With his discovery of “The Golden Bowl of Hasanlu” in 1958, Dr. Dyson became famous through a multi-page spread in LIFE magazine (1959). The “bowl” (now in the National Museum of Iran) is a large, unique gold vessel, beautifully decorated with mythological scenes and an important document for our understanding of belief systems in Iron Age Iran. It also gave scholars a rare glimpse into a moment in the past: crushed in the collapse of a mudbrick building, the bowl was found in the skeletal hands of a warrior who appears to have been fleeing the second story of a building as it fell. 
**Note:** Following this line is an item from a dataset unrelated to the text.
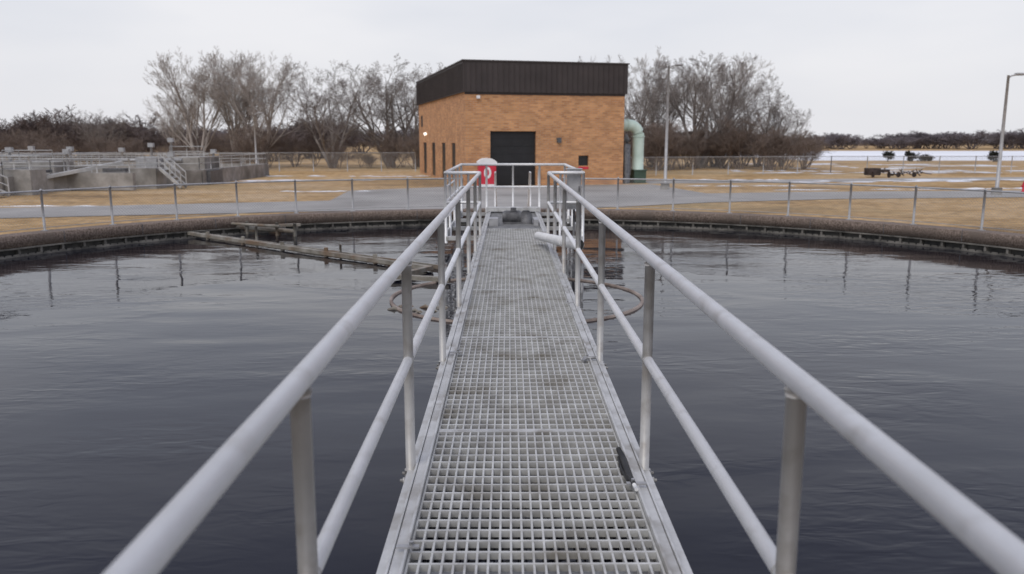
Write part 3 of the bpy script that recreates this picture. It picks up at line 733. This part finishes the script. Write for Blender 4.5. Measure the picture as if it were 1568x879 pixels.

Dr. Dyson was a skilled excavator and mentor to multiple generations of archaeologists and art historians. The Hasanlu Expedition served for two decades as the premier training ground for American and foreign archaeologists interested in pre- and proto-historic Iran. The field rosters of the Hasanlu Project read like a “Who’s Who” of the archaeology of Africa, Europe and Asia. 

Many of Dr. Dyson’s former students went on to illustrious careers and founded their own excavations at important sites throughout the Middle East and Asia, creating robust academic dynasties of their own.

Dr. Dyson was an active member of numerous scholarly organizations. He was president of the Archaeological Institute of America 1979-1981 and president of the American Institute of Iranian Studies in 1968 and 1987-1989. He was a member of the Society of Fellows at Harvard, the American Philosophical Society and the American Academy of Arts and Sciences. He received honors from the Athenaeum of Philadelphia and the Istituto Italiano per il Medio ed Estremo Oriente, and was a Decorated chevalier de l’Ordre des Artes et des Lettres (France). He was awarded the Order Homayoun (4th Rank) by the Shah of Iran in 1977. He was a Guggenheim Fellow of Social Sciences in 1971. The Robert H. Dyson chair appointments in the department of anthropology and Near East Section of the Penn Museum were established in his honor. 

Dr. Dyson leaves no immediate family. A memorial program is being planned for fall 2020 at the Penn Museum.